[Your goal]
Transcribe the stretch of entries below from the line with "Keep writing the" through the line with "if nm == 'rust_pool': o['label']", exactly and with both ends included; leave out all other lines.

[Data shown]
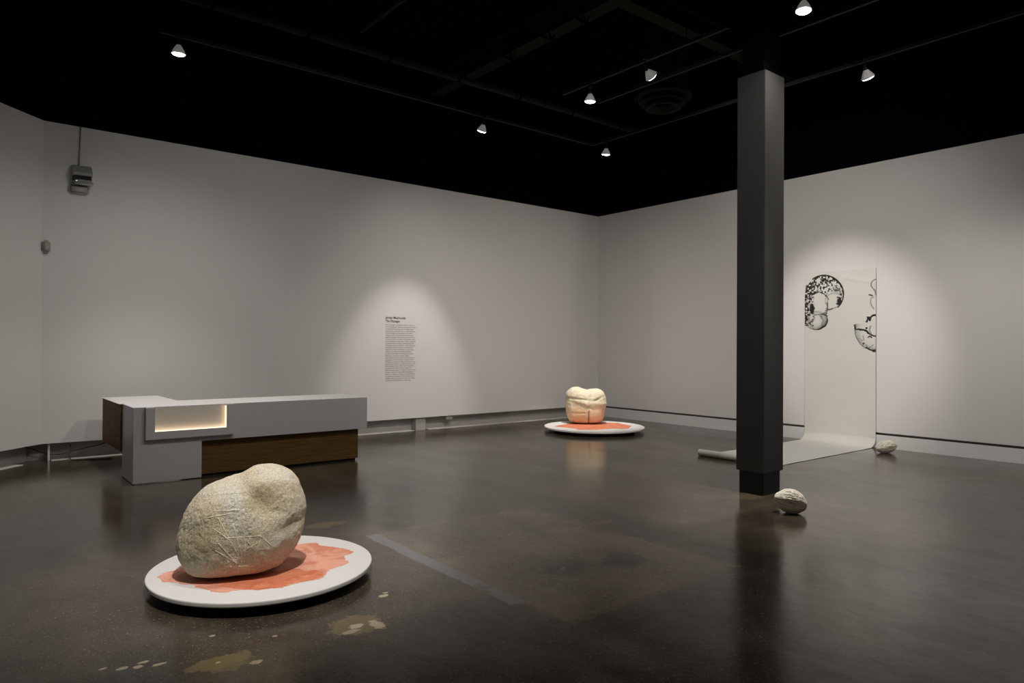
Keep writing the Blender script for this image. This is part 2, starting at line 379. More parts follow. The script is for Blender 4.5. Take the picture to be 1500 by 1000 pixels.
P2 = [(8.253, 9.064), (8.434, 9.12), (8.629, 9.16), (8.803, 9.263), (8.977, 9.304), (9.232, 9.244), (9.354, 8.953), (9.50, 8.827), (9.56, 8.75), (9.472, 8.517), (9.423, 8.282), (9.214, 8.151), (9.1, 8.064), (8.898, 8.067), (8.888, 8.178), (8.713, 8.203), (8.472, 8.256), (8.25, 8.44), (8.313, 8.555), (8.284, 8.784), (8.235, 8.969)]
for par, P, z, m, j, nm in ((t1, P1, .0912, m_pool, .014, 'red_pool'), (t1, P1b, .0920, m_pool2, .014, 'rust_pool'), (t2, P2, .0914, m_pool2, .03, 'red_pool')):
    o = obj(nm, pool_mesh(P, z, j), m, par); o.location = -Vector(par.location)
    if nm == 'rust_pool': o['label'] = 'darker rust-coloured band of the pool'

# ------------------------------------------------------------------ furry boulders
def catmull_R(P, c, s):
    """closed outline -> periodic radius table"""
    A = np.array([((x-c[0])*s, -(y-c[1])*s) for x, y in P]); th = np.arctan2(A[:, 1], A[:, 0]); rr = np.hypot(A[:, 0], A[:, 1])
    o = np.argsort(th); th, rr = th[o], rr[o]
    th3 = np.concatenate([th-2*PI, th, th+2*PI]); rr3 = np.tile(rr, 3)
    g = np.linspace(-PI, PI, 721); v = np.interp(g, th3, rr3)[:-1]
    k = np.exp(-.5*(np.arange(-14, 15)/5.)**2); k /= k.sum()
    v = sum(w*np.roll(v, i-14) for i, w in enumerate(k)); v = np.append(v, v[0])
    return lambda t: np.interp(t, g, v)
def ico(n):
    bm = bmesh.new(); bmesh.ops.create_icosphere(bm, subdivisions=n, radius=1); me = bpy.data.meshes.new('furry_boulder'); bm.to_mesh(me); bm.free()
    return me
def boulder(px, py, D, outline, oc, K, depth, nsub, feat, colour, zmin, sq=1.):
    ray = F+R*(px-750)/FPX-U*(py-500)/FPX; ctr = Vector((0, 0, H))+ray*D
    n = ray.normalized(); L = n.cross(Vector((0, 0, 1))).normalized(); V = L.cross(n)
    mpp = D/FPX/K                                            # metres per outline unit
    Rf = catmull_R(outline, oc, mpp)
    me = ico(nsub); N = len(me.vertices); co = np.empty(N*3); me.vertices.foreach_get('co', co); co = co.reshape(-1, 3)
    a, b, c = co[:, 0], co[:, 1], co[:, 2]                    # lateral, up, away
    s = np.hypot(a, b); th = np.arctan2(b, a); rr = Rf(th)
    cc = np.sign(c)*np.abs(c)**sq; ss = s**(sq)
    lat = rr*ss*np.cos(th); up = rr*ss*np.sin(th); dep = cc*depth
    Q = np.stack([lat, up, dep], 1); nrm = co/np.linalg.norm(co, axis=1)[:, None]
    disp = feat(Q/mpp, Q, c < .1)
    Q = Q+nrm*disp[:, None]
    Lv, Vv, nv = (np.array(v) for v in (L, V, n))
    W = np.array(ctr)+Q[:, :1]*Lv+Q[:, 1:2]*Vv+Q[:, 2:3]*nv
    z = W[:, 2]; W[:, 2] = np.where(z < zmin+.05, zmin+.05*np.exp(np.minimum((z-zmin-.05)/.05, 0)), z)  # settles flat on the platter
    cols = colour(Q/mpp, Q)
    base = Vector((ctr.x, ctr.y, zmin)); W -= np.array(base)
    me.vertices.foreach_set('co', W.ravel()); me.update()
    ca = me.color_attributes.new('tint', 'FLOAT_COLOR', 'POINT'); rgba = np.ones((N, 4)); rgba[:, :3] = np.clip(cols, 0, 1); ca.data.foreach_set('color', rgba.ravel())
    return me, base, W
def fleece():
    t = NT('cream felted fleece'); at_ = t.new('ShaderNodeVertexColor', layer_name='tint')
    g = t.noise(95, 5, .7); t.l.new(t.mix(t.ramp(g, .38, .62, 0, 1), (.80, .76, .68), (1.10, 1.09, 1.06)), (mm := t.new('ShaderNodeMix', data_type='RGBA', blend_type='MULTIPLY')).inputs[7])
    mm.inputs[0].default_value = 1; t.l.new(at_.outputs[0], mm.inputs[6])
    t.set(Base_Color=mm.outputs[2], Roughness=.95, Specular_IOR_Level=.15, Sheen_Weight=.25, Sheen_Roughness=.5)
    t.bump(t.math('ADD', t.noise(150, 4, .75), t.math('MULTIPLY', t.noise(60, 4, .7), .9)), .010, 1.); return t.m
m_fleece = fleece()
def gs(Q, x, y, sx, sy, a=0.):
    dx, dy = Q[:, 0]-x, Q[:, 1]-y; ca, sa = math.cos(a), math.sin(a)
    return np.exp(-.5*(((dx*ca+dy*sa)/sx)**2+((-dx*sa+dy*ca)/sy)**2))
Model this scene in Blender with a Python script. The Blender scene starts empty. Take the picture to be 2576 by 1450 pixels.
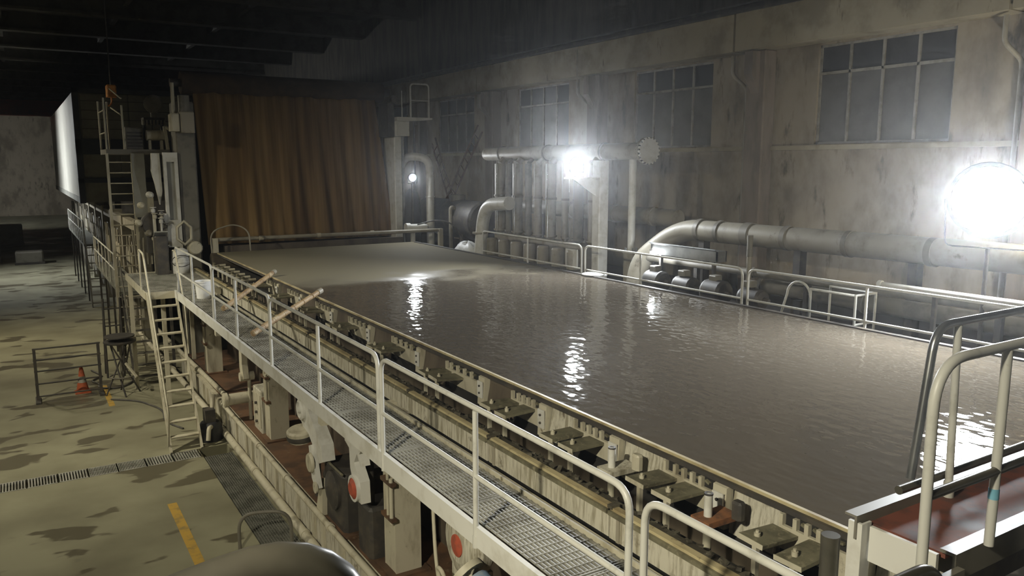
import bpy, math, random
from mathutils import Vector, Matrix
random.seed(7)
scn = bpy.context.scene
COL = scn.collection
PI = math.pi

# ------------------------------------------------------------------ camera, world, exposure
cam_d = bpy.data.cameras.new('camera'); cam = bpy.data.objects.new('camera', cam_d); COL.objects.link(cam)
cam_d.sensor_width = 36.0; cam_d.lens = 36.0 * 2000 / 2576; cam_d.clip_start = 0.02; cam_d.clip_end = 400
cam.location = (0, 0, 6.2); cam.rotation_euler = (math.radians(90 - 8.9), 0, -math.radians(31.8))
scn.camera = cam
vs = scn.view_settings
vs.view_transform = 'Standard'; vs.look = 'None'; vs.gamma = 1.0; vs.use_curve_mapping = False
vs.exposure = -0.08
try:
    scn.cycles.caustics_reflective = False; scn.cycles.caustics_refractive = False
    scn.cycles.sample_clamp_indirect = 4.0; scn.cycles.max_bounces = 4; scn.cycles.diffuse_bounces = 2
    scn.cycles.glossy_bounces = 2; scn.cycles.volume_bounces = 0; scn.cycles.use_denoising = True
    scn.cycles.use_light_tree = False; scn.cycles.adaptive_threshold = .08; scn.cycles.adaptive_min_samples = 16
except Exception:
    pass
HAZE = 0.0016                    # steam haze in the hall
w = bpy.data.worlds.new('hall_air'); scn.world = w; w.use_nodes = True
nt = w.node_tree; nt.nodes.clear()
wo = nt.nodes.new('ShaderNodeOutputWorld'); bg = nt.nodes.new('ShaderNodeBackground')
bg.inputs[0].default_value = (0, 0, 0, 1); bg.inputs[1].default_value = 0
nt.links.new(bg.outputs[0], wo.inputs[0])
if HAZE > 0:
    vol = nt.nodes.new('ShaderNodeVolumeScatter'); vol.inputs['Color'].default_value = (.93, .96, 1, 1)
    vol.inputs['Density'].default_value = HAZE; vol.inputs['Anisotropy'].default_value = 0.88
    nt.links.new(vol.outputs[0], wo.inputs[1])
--
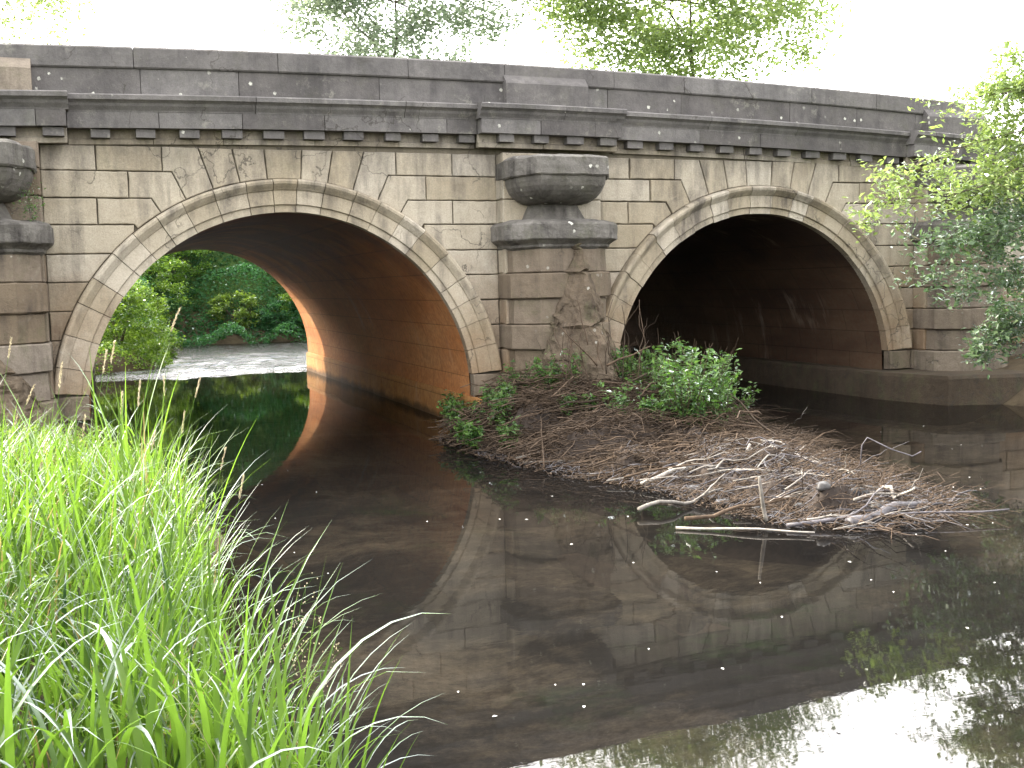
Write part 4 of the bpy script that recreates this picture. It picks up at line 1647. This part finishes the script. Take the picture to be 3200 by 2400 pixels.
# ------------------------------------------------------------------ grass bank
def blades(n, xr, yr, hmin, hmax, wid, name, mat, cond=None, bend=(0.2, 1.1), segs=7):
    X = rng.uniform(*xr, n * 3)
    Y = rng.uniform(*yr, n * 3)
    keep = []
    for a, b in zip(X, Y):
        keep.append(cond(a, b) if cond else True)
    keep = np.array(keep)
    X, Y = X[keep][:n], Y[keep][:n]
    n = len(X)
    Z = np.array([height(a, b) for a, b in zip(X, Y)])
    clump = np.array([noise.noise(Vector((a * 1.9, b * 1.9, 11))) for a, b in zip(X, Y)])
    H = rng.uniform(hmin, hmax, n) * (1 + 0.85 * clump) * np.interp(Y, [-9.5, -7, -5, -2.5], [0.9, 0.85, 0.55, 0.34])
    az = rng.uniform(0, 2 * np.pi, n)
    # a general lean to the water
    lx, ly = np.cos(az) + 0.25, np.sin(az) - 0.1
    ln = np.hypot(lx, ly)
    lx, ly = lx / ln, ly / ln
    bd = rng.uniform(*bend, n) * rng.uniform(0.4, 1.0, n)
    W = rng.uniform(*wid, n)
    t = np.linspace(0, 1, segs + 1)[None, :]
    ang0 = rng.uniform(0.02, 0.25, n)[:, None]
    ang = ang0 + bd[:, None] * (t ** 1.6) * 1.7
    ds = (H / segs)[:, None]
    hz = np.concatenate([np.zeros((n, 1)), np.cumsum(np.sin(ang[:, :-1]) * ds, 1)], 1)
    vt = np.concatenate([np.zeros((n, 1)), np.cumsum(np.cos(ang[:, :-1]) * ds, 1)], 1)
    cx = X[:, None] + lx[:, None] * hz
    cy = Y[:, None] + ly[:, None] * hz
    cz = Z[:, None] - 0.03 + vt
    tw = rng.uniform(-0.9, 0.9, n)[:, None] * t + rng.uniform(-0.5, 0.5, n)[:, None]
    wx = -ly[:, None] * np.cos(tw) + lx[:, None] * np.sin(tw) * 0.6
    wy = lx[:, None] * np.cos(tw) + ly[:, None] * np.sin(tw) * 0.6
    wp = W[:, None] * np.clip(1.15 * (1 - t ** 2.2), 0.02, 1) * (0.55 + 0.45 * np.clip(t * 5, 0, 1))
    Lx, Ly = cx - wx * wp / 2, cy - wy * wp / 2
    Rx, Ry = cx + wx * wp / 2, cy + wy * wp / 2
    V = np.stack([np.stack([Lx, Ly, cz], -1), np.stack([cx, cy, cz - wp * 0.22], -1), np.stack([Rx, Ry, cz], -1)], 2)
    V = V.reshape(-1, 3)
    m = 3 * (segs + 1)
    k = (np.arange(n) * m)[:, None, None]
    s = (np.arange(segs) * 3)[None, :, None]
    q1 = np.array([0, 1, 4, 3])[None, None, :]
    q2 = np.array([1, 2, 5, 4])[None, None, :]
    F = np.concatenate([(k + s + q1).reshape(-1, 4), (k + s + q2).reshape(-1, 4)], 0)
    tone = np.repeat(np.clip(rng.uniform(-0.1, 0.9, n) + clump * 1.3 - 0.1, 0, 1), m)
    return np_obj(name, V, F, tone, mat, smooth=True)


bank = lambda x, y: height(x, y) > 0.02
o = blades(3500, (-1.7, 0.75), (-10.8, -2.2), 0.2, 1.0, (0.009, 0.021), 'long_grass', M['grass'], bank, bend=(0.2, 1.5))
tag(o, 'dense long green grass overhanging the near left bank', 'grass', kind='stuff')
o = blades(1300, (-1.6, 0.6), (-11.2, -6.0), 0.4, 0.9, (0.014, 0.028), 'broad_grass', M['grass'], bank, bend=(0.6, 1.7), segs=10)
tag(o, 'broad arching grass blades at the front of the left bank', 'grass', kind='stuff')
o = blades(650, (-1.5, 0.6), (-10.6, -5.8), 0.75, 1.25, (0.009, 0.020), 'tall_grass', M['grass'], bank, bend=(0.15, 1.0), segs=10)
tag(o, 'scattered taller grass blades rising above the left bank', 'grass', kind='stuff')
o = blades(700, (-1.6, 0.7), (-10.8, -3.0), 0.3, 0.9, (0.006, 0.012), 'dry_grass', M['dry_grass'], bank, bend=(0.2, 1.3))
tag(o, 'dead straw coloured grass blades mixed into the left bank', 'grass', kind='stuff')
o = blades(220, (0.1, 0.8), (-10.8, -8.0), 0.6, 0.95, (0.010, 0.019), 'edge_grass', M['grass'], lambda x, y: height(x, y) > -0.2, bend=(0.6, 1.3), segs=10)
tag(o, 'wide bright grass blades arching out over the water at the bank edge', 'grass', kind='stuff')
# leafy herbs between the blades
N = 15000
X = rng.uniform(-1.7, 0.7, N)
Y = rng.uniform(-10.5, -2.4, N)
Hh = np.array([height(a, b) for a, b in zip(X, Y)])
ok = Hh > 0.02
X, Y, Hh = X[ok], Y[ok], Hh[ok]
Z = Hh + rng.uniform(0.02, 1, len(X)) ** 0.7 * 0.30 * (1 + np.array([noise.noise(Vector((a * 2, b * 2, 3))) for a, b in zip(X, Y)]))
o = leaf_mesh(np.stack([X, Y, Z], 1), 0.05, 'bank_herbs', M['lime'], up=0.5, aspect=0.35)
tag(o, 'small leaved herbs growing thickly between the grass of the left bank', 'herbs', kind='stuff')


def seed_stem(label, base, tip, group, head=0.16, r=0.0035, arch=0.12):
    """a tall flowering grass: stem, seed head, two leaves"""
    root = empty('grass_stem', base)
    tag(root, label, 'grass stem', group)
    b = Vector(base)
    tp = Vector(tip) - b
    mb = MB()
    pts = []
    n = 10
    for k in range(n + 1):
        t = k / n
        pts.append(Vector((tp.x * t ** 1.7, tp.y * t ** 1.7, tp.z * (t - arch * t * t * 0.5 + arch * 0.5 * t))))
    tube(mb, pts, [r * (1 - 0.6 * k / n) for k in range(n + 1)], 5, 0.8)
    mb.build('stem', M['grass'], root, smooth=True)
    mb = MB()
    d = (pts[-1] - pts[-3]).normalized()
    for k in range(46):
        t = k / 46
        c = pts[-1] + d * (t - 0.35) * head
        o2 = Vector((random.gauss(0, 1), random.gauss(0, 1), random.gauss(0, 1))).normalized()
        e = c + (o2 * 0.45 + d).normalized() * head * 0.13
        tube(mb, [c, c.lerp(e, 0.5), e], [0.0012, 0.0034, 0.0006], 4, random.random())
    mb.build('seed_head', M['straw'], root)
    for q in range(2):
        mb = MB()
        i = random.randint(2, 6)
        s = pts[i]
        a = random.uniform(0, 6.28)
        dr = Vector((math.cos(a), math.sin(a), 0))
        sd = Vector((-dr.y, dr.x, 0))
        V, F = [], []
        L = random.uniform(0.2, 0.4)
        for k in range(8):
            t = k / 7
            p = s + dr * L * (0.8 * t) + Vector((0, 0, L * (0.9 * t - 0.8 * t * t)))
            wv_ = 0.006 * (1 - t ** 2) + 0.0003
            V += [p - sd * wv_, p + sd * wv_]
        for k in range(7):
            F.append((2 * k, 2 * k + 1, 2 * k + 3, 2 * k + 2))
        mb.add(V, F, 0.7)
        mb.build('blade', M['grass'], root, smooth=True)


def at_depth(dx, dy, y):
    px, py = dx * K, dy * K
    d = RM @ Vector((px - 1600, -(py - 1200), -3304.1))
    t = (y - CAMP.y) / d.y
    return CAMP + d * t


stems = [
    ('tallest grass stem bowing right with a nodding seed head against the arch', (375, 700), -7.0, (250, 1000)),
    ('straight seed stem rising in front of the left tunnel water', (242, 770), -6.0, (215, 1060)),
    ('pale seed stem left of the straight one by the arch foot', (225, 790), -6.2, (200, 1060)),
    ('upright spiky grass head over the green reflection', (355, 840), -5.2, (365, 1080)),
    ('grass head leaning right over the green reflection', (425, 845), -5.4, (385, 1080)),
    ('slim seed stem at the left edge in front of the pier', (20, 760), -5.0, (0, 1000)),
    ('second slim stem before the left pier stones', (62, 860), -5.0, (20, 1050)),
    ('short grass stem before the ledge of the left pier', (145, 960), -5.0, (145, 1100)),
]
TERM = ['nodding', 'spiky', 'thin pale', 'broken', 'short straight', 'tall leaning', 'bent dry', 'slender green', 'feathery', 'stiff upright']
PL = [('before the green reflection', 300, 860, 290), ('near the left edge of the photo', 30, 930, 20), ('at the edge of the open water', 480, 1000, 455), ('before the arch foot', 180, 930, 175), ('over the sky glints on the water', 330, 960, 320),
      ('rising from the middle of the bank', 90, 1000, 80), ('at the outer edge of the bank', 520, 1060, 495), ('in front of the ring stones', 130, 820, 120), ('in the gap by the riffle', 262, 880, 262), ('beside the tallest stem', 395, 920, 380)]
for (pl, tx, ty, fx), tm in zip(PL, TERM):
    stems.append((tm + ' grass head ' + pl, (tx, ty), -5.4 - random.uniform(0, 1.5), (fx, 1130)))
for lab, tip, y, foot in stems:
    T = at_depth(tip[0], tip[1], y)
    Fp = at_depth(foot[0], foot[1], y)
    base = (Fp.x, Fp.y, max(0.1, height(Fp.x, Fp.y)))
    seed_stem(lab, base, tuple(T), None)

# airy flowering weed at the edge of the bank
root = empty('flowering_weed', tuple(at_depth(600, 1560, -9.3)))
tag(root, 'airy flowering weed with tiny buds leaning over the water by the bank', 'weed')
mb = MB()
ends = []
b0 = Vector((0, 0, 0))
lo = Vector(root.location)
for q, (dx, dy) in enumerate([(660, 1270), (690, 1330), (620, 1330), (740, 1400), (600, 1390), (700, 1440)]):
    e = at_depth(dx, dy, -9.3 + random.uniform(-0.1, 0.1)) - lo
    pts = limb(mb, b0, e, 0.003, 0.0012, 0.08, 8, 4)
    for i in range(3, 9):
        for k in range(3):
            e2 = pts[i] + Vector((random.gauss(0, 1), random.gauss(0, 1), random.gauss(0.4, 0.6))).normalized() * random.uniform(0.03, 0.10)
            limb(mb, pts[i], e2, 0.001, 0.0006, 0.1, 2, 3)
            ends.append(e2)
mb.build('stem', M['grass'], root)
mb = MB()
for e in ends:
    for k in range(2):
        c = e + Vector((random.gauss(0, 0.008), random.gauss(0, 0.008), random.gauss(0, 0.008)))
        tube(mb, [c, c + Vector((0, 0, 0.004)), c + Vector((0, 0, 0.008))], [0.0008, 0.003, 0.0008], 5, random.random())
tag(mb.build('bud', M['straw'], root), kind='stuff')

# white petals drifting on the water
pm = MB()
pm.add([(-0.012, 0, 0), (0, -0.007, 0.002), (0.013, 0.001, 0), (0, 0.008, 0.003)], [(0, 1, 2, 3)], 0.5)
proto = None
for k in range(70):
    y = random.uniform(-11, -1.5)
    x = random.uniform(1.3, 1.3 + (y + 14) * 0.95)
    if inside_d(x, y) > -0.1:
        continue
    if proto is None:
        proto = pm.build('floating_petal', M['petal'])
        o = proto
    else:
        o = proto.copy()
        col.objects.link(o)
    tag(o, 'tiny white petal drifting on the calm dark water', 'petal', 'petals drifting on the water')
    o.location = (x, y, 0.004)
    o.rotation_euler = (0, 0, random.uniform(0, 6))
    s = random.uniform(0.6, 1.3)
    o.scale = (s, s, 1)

[The solution]
Keep writing the Blender script for this image. This is part 2, starting at line 379. More parts follow. The script is for Blender 4.5. Take the picture to be 1500 by 1000 pixels.
P2 = [(8.253, 9.064), (8.434, 9.12), (8.629, 9.16), (8.803, 9.263), (8.977, 9.304), (9.232, 9.244), (9.354, 8.953), (9.50, 8.827), (9.56, 8.75), (9.472, 8.517), (9.423, 8.282), (9.214, 8.151), (9.1, 8.064), (8.898, 8.067), (8.888, 8.178), (8.713, 8.203), (8.472, 8.256), (8.25, 8.44), (8.313, 8.555), (8.284, 8.784), (8.235, 8.969)]
for par, P, z, m, j, nm in ((t1, P1, .0912, m_pool, .014, 'red_pool'), (t1, P1b, .0920, m_pool2, .014, 'rust_pool'), (t2, P2, .0914, m_pool2, .03, 'red_pool')):
    o = obj(nm, pool_mesh(P, z, j), m, par); o.location = -Vector(par.location)
    if nm == 'rust_pool': o['label'] = 'darker rust-coloured band of the pool'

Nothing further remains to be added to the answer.